(Information shown)

* * * * * * *

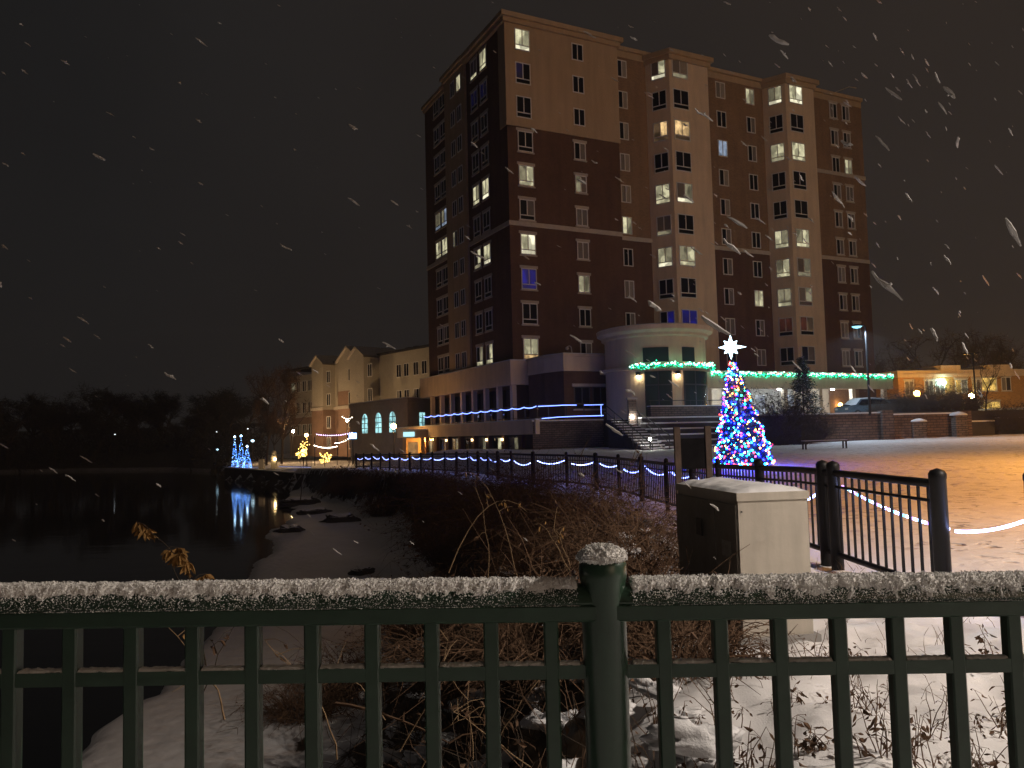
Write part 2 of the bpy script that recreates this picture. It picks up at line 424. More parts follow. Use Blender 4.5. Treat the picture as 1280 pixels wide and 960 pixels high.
# frost crust
frost_m = mat('frost', (.8, .79, .77), .8, .1, 40, .3, 260, trans=.1)
def grain(b, p, r, rnd=R):
    """one ice grain: a small irregular crystal"""
    p = Vector(p); M3 = Matrix.Rotation(rnd.random() * 6.28, 3, 'X') @ Matrix.Rotation(rnd.random() * 6.28, 3, 'Z')
    sc_ = [rnd.uniform(.6, 1.3) for _ in range(3)]
    v = [p + M3 @ Vector((d[0] * sc_[0], d[1] * sc_[1], d[2] * sc_[2])) * r for d in ((1, 0, 0), (-1, 0, 0), (0, 1, 0), (0, -1, 0), (0, 0, 1), (0, 0, -1))]
    b.add(v, [(0, 2, 4), (2, 1, 4), (1, 3, 4), (3, 0, 4), (2, 0, 5), (1, 2, 5), (3, 1, 5), (0, 3, 5)])
def frost(x0, x1, name, seed, dx=.003):
    b = MB(); nx = int((x1 - x0) / dx); na = 36
    vs = []; fine = dx < .01
    for i in range(nx + 1):
        x = x0 + (x1 - x0) * i / nx; y = RY(x); zc = RZ(x, RL)
        end = min(1, (x - x0) / .007, (x1 - x) / .007)
        for j in range(na + 1):
            a = lerp(-1.57, 1.57, j / na)           # angle from the top, negative towards the camera
            u = a * .036
            n0 = noise.noise((x * 6, u * 9, seed)); n1 = fbm(x * 55, u * 55, seed, 3); n2 = fbm(x * 190, u * 190, seed + 3, 2); n3 = noise.noise((x * 420, u * 420, seed))
            cov = smooth(1.6 + .2 * n0 + .45 * n1 + .4 * smooth(.1, .6, x), .12 + .25 * n1 + .2 * smooth(.1, .6, x), abs(a))          # solid on top, breaking up down the sides
            th = .0095 * smooth(.9, .0, abs(a)) + .0055 * (cov - .74) + .0024 * n1 + .0018 * n2 + .0012 * n3 + .0012 * n0
            th = max(-.003, th if end > .99 else lerp(-.003, th, end))
            p = (x, y + math.sin(a) * (CAPW + th), zc + math.cos(a) * (CAPH + th)); vs.append(p)
            if fine and abs(x) < 1.1:
                pr_ = (.4 + .9 * cov) * (1 if end > .99 else end)
                for _ in range(2):
                    if R.random() < pr_:
                        rg = max(0, th) + R.uniform(-.0002, .002); aa = a + R.gauss(0, .06); aa = max(-1.57, min(1.57, aa))
                        grain(b, (x + R.gauss(0, .0015), y + math.sin(aa) * (CAPW + rg), zc + math.cos(aa) * (CAPH + rg)), R.choice((.0005, .0007, .001, .0013, .0018) if cov > .4 else (.0004, .0006, .0008, .0011)))
        if fine and abs(x) < 1.1:
            for _ in range(2):
                if R.random() < .55 + .4 * noise.noise((x * 9, 4, seed)): grain(b, (x + R.gauss(0, .001), y - .035 + R.gauss(0, .0006), zc + R.uniform(0, .0015)), R.choice((.0005, .0008, .0011)))
    k = na + 1
    b.add(vs, [(i * k + j, i * k + j + 1, (i + 1) * k + j + 1, (i + 1) * k + j) for i in range(nx) for j in range(na)])
    return b.build(name, frost_m, rail, True)
frost(.206, 1.3, 'frost_crust', 1.3); frost(-1.3, .113, 'frost_crust', 7.7)
frost(1.3, 4.2, 'frost_crust', 2.1, .03); frost(-4.2, -1.3, 'frost_crust', 4.1, .03)
def frost_thin(z, name):
    b = MB(); xs = [-1.2 + .003 * i for i in range(800)]
    vs = []; h = .0127
    for x in xs:
        for j in range(7):
            v_ = j / 6 * 2 - 1; e = max(0, 1 - v_ * v_)
            th = .001 + .0042 * e ** .5 + .0022 * fbm(x * 90, v_ * 1.5, 9, 3) - .0012
            if abs(x - POSTX[0]) < .048 or min(abs(x - q) for q in BX) < .0135: th = -.004
            p = (x, RY(x) + v_ * .0125, RZ(x, z) + h + th); vs.append(p)
            if th > 0 and R.random() < .25 and v_ < .7: grain(b, p, R.uniform(.0005, .0013))
    b.add(vs, [(i * 7 + j, (i + 1) * 7 + j, (i + 1) * 7 + j + 1, i * 7 + j + 1) for i in range(len(xs) - 1) for j in range(6)])
    b.build(name, frost_m, rail, True)
frost_thin(MIDZ, 'rail_frost')
b = MB(); x = POSTX[0]; zt = 1.372 - .019 * x; vs = []; n1, n2 = 72, 30
for j in range(n2 + 1):
    for i in range(n1):
        a = 2 * PI * i / n1; t = j / n2; rr = (R0 + .005) * math.sin(t * PI * .62)
        zz = .024 * math.cos(t * PI * .62)
        c3 = (math.cos(a) * t * 3, math.sin(a) * t * 3, 2)
        q = .004 * fbm(c3[0], c3[1], 5, 3) + .003 * fbm(c3[0] * 4, c3[1] * 4, 8, 2)
        rr += q * .8 - .007 * smooth(.82, 1, t) + (.003 * noise.noise((a * 6, t * 9, 1)) if t > .8 else 0)
        p = (x + math.cos(a) * rr, RY(x) + math.sin(a) * rr, zt + zz + q); vs.append(p)
        for _ in range(2):
            if R.random() < .6: grain(b, (p[0] + R.gauss(0, .001), p[1] + R.gauss(0, .001), p[2] + R.gauss(0, .001)), R.uniform(.0006, .002))
b.add(vs, [(j * n1 + i, (j + 1) * n1 + i, (j + 1) * n1 + (i + 1) % n1, j * n1 + (i + 1) % n1) for j in range(n2) for i in range(n1)])
b.build('post_frost', frost_m, rail, True)

# ------------------------------------------------------------------ utility cabinet
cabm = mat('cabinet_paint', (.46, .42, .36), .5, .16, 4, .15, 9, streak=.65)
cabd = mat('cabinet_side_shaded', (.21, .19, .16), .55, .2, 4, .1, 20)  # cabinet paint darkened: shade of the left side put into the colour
cab = thing('utility_cabinet', 'beige metal utility cabinet with snow on its lid behind the railing', 'utility cabinet', (1.685, 6.1, 0), math.radians(8))
W_, D_, H_ = .56, 1.33, 1.06
b = MB(); b.box(-.04, W_ + .04, -.04, D_ + .04, -.25, .045); b.build('base', concrete, cab)
b = MB(); b.box(0, W_, 0, D_, .045, H_); b.build('body', cabm, cab)
b = MB(); b.box(-.012, W_ + .012, -.012, D_ + .012, H_ + .001, H_ + .062); b.build('lid', cabm, cab)
b = MB(); vs = []; nx, ny = 24, 48
for j in range(ny + 1):
    for i in range(nx + 1):
        u, v_ = i / nx, j / ny
        e = min(1, 9 * min(u, 1 - u)) ** .5 * min(1, 14 * min(v_, 1 - v_)) ** .5
        vs.append((-.008 + u * (W_ + .016), -.008 + v_ * (D_ + .016), H_ + .06 + e * (.018 + .03 * math.sin(PI * u) + .012 * fbm(u * 4, v_ * 7, 2) + .004 * fbm(u * 30, v_ * 50, 2))))
b.add(vs, [(j * (nx + 1) + i, j * (nx + 1) + i + 1, (j + 1) * (nx + 1) + i + 1, (j + 1) * (nx + 1) + i) for j in range(ny) for i in range(nx)])
b.build('snow_cap', snow, cab, sm=True)
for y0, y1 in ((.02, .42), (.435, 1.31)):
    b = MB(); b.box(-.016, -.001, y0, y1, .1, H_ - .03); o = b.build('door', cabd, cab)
    b = MB()
    if y0 > .1:
        b.box(-.028, -.0165, .7, .82, .72, .86); b.build('latch', darkm, o)
        b = MB()
        for k in range(7): b.box(-.021, -.0165, .62, .86, .2 + k * .022, .21 + k * .022)
        b.build('vent', darkm, o)
    else:
        b.box(-.0165 - .002, -.0165, .12, .3, .62, .74); b.build('warning_plate', mat('faded_plate', (.3, .29, .26), .5, .3, 20), o)
b = MB()
for x, z in ((.03, .95), (.03, .55), (.03, .12), (W_ - .03, .95), (W_ - .03, .55), (W_ - .03, .12)): b.lathe([(.009, 0), (.009, .004), (.004, .006)], (0, 0, 0), 8)
b = MB()
for x, z in ((.025, .98), (.025, .5), (W_ - .025, .5)): b.tube([(x, -.001, z), (x, -.007, z)], .007, 8)
b.build('bolt', darkm, cab)

# ------------------------------------------------------------------ riverside fence
def catmull(P, n=24):
    out = []
    Q = [P[0]] + P + [P[-1]]
    for i in range(1, len(Q) - 2):
        a, b_, c, d = [Vector((*q, 0)) for q in Q[i - 1:i + 3]]
        for k in range(n):
            t = k / n
            out.append(.5 * ((2 * b_) + (c - a) * t + (2 * a - 5 * b_ + 4 * c - d) * t * t + (3 * b_ - a - 3 * c + d) * t ** 3))
    out.append(Vector((*P[-1], 0)))
    return out
FP = catmull(FENCE)
FL = [0]
for a, c in zip(FP, FP[1:]): FL.append(FL[-1] + (c - a).length)
def fpos(s):
    s = min(FL[-1], max(0, s))
    for i in range(len(FL) - 1):
        if s <= FL[i + 1]:
            t = (s - FL[i]) / max(1e-6, FL[i + 1] - FL[i]); q = FP[i].lerp(FP[i + 1], t); break
    return Vector((q.x, q.y, table(FBASE, q.y)))
fence = thing('riverside_fence', 'long black metal picket fence with round posts along the riverside path', 'fence', fpos(0))
posts_s = [0, 2.12, 2.42] + [2.42 + 2.35 * k for k in range(1, 40) if 2.42 + 2.35 * k < FL[-1]]
for zz, r, nm in ((1.08, .04, 'top_rail'), (.925, .016, 'upper_rail'), (.16, .033, 'bottom_rail')):
    b = MB(); pts = [fpos(s_ * .8) + Vector((0, 0, zz)) for s_ in range(int(FL[-1] / .8) + 1)]
    b.tube(pts, r, 8); b.build(nm, black, fence, True, True)
for i, s_ in enumerate(posts_s):
    q = fpos(s_); r = .07 if i % 2 or i < 3 else .05
    b = MB(); b.lathe([(r, -.2), (r, 1.12), (r * 1.06, 1.13), (r * 1.06, 1.17), (r * .8, 1.2), (.001, 1.22)], q, 12); b.build('post', black, fence, True, True)
pick = []
s_ = .16
while s_ < FL[-1]:
    if min(abs(s_ - q) for q in posts_s) > .08: pick.append(s_)
    s_ += .165
def picket(b, s_):
    q = fpos(s_); b.box(q.x - .011, q.x + .011, q.y - .011, q.y + .011, q.z + .16, q.z + 1.06)
for s_ in pick[:99]:
    b = MB(); picket(b, s_); b.build('picket', black, fence, True)
b = MB()
for s_ in pick[99:]: picket(b, s_)
o = b.build('picket_row', black, fence, True); o['kind'] = 'stuff'
b = MB()                                        # thin snow lying on the path kerb under the fence
gate = thing('fence_post', 'black metal post at the right end of the gap in the fence', 'fence post', (4.25, 6.6, 0))
b = MB(); r = .07; b.lathe([(r, -.1), (r, 1.12), (r * 1.06, 1.13), (r * 1.06, 1.17), (r * .8, 1.2), (.001, 1.22)], (0, 0, 0), 16); b.build('post', black, gate, sm=True)
b = MB(); b.tube([(0, 0, 1.08), (2.4, -1.2, 1.08)], .04, 8); b.tube([(0, 0, .16), (2.4, -1.2, .16)], .033, 8); b.build('rail', black, gate)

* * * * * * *

(What needs to be done)
In the listing above, find the lines holding the word "cabd" and copy them.

(Task answer)
cabd = mat('cabinet_side_shaded', (.21, .19, .16), .55, .2, 4, .1, 20)  # cabinet paint darkened: shade of the left side put into the colour
    b = MB(); b.box(-.016, -.001, y0, y1, .1, H_ - .03); o = b.build('door', cabd, cab)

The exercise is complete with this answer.